Review: I first picked up this book when I was babysiting for my neighbor. I started reading it and didn't put it down. To Kill A Mockingbird is easily a classic, portraying southern society in the '30's and the injustice that was often thrust upon blacks. The story is told through the eyes of a child, Scout. To Kill A Mockingbird tells the story of a horrendous crime (the supposed rape of a girl by a black man)and how it shocked a quiet southern town (Maycomb).

Rating: 5 stars
Summary: Life in the real world
Review: The book was great, I can see why it would be a classic. Reading about Jem and Scout made me remember many events of my own childhood. These events have molded who I am today.

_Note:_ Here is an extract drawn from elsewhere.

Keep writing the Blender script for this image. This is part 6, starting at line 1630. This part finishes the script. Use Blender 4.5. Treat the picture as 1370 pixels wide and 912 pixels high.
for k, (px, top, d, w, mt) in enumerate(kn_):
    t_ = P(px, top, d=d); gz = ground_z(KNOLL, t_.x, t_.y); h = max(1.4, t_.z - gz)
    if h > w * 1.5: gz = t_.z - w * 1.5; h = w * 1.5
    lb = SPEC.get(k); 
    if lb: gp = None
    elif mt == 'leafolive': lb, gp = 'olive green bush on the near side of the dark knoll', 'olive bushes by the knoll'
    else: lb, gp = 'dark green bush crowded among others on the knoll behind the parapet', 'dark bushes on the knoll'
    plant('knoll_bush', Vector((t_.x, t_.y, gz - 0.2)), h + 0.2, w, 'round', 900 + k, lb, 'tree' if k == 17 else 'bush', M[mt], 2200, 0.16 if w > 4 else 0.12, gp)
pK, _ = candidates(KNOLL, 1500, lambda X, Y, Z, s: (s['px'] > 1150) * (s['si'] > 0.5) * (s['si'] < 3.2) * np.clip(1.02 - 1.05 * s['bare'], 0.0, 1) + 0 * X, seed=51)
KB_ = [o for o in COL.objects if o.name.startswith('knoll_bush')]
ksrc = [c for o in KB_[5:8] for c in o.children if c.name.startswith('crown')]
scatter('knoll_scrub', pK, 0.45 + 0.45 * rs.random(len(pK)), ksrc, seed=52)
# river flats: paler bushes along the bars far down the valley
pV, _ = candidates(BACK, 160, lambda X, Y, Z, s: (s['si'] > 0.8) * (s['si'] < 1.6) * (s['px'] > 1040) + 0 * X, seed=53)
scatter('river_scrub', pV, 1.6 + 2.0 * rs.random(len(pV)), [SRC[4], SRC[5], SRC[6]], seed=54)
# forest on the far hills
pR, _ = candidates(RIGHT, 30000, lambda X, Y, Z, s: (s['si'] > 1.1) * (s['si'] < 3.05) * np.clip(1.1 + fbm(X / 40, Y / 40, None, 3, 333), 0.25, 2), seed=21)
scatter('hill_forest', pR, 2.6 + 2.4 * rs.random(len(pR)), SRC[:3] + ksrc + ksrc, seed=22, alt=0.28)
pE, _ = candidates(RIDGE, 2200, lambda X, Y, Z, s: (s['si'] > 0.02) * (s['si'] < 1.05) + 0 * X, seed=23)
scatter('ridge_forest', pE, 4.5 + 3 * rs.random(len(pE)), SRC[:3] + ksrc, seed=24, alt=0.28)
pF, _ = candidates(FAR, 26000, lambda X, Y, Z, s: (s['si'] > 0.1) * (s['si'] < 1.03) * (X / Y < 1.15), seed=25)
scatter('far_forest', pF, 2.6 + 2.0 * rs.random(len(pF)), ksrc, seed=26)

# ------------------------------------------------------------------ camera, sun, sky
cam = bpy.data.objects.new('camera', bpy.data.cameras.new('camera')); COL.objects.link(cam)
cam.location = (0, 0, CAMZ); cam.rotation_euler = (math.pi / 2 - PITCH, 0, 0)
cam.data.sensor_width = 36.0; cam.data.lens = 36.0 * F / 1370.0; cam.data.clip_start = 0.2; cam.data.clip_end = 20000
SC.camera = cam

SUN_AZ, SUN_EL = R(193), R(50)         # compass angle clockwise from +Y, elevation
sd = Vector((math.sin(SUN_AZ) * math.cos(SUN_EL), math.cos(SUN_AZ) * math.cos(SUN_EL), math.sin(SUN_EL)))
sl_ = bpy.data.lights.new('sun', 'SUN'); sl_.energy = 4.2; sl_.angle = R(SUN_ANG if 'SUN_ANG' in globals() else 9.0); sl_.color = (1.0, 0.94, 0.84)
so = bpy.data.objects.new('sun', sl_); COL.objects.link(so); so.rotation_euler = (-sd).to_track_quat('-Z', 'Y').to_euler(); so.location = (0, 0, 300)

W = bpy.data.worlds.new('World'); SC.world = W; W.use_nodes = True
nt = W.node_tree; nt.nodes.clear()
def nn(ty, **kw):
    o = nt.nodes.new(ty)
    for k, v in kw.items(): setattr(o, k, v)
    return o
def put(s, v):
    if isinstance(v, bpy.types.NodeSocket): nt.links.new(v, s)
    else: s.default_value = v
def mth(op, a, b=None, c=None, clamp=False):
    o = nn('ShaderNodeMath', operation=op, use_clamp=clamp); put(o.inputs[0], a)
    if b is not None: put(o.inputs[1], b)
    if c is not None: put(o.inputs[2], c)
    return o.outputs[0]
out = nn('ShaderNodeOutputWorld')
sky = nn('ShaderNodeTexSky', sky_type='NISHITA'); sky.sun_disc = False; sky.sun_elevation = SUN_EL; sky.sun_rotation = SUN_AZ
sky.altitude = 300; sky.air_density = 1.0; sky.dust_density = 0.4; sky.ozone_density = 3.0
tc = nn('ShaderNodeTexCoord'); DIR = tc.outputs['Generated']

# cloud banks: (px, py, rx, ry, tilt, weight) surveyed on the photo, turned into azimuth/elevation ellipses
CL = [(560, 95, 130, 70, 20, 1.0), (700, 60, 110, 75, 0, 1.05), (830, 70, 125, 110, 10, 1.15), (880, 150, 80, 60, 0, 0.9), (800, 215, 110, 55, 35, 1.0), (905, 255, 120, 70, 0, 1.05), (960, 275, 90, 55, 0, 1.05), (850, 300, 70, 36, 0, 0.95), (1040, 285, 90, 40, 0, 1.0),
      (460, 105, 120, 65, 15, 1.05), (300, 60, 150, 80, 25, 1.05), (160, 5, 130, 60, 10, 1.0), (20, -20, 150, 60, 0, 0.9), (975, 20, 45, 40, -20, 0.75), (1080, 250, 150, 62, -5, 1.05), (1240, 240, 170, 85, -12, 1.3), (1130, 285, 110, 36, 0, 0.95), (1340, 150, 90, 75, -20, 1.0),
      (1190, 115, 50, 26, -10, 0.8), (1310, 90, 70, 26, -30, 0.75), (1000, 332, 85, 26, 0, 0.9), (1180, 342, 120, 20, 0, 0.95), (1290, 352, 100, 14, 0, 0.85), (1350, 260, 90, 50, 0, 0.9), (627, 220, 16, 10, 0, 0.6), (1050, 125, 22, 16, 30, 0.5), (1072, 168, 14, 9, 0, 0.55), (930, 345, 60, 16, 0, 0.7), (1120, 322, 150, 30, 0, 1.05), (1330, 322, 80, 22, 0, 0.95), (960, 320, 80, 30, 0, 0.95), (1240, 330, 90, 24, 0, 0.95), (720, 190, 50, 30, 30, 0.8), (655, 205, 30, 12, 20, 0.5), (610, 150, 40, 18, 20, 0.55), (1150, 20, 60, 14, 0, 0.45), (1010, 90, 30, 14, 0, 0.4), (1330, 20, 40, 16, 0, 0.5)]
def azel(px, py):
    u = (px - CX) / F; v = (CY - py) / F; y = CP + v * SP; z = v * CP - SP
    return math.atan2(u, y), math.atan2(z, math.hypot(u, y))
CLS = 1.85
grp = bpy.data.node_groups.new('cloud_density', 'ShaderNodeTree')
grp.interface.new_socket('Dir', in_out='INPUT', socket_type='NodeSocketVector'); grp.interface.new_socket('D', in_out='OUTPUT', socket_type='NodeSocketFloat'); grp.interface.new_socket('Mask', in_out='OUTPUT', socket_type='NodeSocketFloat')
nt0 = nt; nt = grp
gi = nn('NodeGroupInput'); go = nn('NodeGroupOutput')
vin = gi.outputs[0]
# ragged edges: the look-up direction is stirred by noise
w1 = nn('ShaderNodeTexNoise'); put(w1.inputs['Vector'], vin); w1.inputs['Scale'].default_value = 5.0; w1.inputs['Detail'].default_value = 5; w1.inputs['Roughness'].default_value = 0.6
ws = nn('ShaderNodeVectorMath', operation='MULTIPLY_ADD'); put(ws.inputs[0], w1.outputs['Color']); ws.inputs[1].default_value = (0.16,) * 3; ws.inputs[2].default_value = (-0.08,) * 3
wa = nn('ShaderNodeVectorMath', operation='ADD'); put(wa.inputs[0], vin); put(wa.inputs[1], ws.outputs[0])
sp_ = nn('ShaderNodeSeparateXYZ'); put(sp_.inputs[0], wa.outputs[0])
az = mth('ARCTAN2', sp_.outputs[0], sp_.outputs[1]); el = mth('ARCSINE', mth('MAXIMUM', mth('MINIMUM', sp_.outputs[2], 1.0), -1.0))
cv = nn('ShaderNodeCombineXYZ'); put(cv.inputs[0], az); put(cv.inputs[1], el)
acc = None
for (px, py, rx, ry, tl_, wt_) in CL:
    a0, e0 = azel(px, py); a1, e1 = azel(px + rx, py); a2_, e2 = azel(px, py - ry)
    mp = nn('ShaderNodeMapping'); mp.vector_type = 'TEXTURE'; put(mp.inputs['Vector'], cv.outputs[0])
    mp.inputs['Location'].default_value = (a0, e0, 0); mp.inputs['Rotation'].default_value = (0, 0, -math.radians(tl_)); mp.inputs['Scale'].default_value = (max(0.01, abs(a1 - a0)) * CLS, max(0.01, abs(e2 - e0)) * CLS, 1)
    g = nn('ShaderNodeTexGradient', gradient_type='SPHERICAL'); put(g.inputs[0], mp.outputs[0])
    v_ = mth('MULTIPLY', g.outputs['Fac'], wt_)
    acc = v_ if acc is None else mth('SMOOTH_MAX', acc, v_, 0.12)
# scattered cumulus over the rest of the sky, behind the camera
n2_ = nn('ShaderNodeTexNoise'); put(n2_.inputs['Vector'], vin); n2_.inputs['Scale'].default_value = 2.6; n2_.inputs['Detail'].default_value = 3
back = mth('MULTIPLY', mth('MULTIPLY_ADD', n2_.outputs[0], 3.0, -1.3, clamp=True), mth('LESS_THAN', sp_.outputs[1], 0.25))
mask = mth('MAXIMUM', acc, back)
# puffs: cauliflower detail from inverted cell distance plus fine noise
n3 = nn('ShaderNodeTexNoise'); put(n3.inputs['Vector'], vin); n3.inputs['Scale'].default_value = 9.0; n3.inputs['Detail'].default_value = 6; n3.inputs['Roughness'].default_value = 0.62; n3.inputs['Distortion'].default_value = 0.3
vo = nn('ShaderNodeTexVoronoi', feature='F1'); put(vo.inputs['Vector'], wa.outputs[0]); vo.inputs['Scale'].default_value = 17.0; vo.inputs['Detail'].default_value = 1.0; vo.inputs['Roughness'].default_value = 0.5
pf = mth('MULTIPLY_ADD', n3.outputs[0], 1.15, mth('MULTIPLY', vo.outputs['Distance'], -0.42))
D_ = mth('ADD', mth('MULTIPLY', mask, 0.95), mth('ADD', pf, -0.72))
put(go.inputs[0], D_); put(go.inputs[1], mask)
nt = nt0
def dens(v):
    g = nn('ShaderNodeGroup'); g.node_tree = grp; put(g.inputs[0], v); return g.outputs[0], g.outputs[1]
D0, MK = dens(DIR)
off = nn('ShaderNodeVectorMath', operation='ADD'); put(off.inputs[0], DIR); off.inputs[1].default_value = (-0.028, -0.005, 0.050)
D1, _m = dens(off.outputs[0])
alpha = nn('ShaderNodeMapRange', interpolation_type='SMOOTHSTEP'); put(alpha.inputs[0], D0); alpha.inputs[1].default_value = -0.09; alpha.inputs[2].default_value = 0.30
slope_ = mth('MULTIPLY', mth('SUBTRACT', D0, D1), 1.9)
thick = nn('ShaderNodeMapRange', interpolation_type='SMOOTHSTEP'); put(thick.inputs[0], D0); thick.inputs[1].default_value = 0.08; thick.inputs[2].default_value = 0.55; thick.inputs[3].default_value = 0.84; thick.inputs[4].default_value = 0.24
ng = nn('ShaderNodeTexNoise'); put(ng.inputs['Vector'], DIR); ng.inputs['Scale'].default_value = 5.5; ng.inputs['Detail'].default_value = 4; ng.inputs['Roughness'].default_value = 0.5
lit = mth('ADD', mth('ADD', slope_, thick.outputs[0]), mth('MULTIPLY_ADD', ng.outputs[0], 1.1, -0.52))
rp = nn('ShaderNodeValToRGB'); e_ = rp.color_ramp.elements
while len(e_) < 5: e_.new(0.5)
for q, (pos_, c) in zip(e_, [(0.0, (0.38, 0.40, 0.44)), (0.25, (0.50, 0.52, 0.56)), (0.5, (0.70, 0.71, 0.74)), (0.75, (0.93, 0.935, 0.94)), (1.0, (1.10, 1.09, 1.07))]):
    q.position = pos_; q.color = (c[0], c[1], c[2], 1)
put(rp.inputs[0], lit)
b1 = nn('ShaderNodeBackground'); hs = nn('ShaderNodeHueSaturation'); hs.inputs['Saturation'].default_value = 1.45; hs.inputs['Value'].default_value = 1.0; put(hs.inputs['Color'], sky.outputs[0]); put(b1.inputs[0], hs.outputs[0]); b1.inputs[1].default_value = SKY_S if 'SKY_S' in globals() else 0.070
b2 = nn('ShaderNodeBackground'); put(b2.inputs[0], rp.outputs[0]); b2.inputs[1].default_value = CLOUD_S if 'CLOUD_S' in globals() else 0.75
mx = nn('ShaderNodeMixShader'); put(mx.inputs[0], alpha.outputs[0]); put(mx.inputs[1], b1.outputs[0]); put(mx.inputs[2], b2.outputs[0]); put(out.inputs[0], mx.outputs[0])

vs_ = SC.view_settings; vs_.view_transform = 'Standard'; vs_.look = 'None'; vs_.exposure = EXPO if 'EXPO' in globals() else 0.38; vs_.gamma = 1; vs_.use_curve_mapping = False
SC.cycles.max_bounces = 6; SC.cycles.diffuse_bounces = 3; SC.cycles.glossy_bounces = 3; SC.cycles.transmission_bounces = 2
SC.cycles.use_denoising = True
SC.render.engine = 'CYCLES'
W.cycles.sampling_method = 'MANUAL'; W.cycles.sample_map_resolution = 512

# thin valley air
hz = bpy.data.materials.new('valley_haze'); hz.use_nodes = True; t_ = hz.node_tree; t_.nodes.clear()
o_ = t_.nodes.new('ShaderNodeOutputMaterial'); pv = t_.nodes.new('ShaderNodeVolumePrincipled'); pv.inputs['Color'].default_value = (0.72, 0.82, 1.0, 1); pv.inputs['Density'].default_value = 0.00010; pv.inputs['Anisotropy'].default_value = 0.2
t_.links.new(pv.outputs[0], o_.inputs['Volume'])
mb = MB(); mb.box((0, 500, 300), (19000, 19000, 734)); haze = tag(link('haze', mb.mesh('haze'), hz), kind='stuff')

I know some people who would like to ban books like this in schools due to what they consider racism. But, to ignore the reality of life only serves to hurt a child in the long run.

Rating: 5 stars
Summary: Fantastic!
Review: I recently read this book for my English class and found it to be utterly wonderful! This book really made me think about the differences, and similiarities, of our society from the period the book was set in to the present time. I highly recommend it to anyone looking to read a good book.

Rating: 5 stars
Summary: A Moral Guide
Review: To Kill A Mockingbird tells a wonderful and compelling story about the characters. Beyond the story, however, the true value of the book lies in its moral framework. Atticus Finch serves as a model for human decency and dignity in a world that far too often lacks these traits. By looking for the inherently good qualities within even the poorest or socially marginalized of his clients, Atticus Finch personifies the true goal of his profession, which is to provide each person with equal standing and dignity before a jury of his peers.

Rating: 5 stars
Summary: Never to be forgotten
Review: Scout is just a normal girl living in a sleepy southern town, until her lawyer father takes the case of a black man accused of rape, and her life is thrown into turmoil. Compassionate and exiting, Harper Lee's To Kill a Mockingbird explores human behavior; kindness and cruelty, innocence and guilt, love and hatred, humor and sorrow. This novel gave me a better insight to prejudice and life in the south during that era, and left a lasting impact I will never forget.

Rating: 5 stars
Summary: Highshool Classic
Review: I first read this book in grade 10 English class I found it to be a realistic and ideal book to be read and talked about to teenagers, it faces them with the facts and realism of racism and discrimination towards people that still continues today I feel this is a great book to be read and talked about in class and should be for as long as racism and discrimination is out there.

Rating: 4 stars
Summary: A book filled with wonder and reality
Review: Harper Lee's "To Kill a Mockingbird" is a great book that ties in childhood curiousity with harsh reality. For the first half of the book the narrarator Scout and her older brother Jem surround their lives with the mysterious Boo Radley. Boo is commonly known by the people of the community as an antisocial untouchable. The kids of maycomb have never seen Boo, so they make it their duty to seek him and introduce him to their world. However, the trial of a crippled black man shifts the excitement from the hibernating Boo, to the most controversial trial Maycomb has ever witnessed. Tom Robinson a poor black man was accused of raping Mayella Ewell who carries the poor reputation of her family. Tom becomes a victim of the unbalanced justice scale of early twentieth century Alabama. The trial glorifies the word of a crooked white person over the honesty of Tom Robinson. Atticus, Jem and Scout's father, who is constantly trying to set a good example for his children, is infuriated with the decision. This trial deeply effects the kids' lives by introducing the horror of an unequal society at a young age. As the book comes to a close an awkward situation ties both parts of the story together. This book is a classic for its insight on children and its social commentary.